As regular CFZ-watchers will know, for some time Corinna has been doing a column for Animals & Men and a regular segment on On The Track... particularly about out-of-place birds and rare vagrants. There seem to be more and more bird stories from all over the world hitting the news these days so, to make room for them all - and to give them all equal and worthy coverage - she has set up this new blog to cover all things feathery and Fortean.

Tuesday 25 September 2012

Outrage after a Golden eagle is dumped by lay-by and left to die lingering death

Conservationists appalled by eagle death
September 2012. RSPB Scotland has issued an appeal and a reward for information (RSPB is offering a reward of £1000 for information that will assist a successful prosecution), following the discovery of the body of a golden eagle on Deeside.

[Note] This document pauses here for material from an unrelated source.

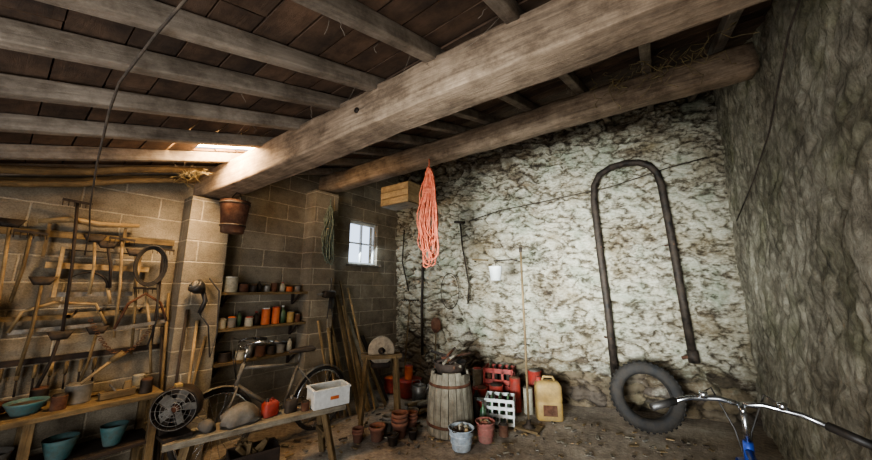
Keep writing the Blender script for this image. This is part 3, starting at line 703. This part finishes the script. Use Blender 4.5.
for k in range(n):
    a0=2*math.pi*(k+.04)/n; a1=2*math.pi*(k+.96)/n; vs=[];fs=[];uvs=[];lv=7; top=H+random.uniform(-.03,.015)
    for i in range(lv+1):
        t=i/lv; r=br(t)+random.uniform(-.002,.002)
        for (a,rr) in ((a0,r),((a0+a1)/2,r+.004),(a1,r),(a1,r-.022),(a0,r-.022)): vs.append((cx+rr*math.cos(a),cy+rr*math.sin(a),t*top))
    for i in range(lv):
        for j in range(5):
            j2=(j+1)%5; fs.append((i*5+j,i*5+j2,(i+1)*5+j2,(i+1)*5+j)); uvs.append([(i*.09,j*.03),(i*.09,j*.03+.03),(i*.09+.09,j*.03+.03),(i*.09+.09,j*.03)])
    fs.append(tuple(lv*5+j for j in range(5)));uvs.append([(0,0)]*5)
    b.add(vs,fs,W_grey,uvs)
for t in(.16,.80):
    r=br(t)+.004; b.lathe([(r,t*H-.014),(r+.006,t*H-.014),(r+.004,t*H+.014),(r-.002,t*H+.014)],rust,loc=(cx,cy,0),n=36)
b.lathe([(0,H-.05),(.2,H-.05)],W_dark,loc=(cx,cy,0),n=24)
b.done()
b=B('firewood_basket'); 
b.lathe([(0,H-.04),(.14,H-.04),(.19,H+.10),(.18,H+.10),(.13,H-.02),(0,H-.02)],W_dark,loc=(cx,cy,0),n=24)
for k in range(14):
    a=random.uniform(0,3.14); x=cx+random.uniform(-.08,.08); y=cy+random.uniform(-.08,.08); z=H+.03+.011*k; l=random.uniform(.08,.19)
    b.tube([(x-l*math.cos(a),y-l*math.sin(a),z),(x+l*math.cos(a),y+l*math.sin(a),z+.03)],.015,random.choice([W_old,rust,W_dark,W_grey]),7)
b.done()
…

The bird, fitted with a satellite transmitter, was found on 5th May 2012, after signals sent by the transmitter indicated that the bird had not moved for several days.
Found near a lay-by
The body was found, lying face down, with its wings folded, under a tree branch, close to a lay-by on a quiet country road near Aboyne, and was seized as evidence by officers from Grampian police.
Two broken legs from ‘spring trap'
The carcass was then taken for a post mortem at the Scottish Agricultural College laboratory in Aberdeen. This concluded that the bird had suffered two broken legs due to trauma "that could be consistent with an injury caused by a spring type trap" and that the severity of these injuries "would prevent the bird from being able to take off."
Satellite transmitter
The bird had been fitted with a transmitter by RSPB Scotland staff, in full partnership with a local landowner, a few days before it had fledged from a nest in the Monadhliath Mountains, south-east of Inverness, in July 2011. By re-examining the satellite data, RSPB staff discovered the young bird spent its first few months in its natal area before venturing further afield. By April 2012 it was frequenting an area of upper Deeside, before moving south-west into Glenshee.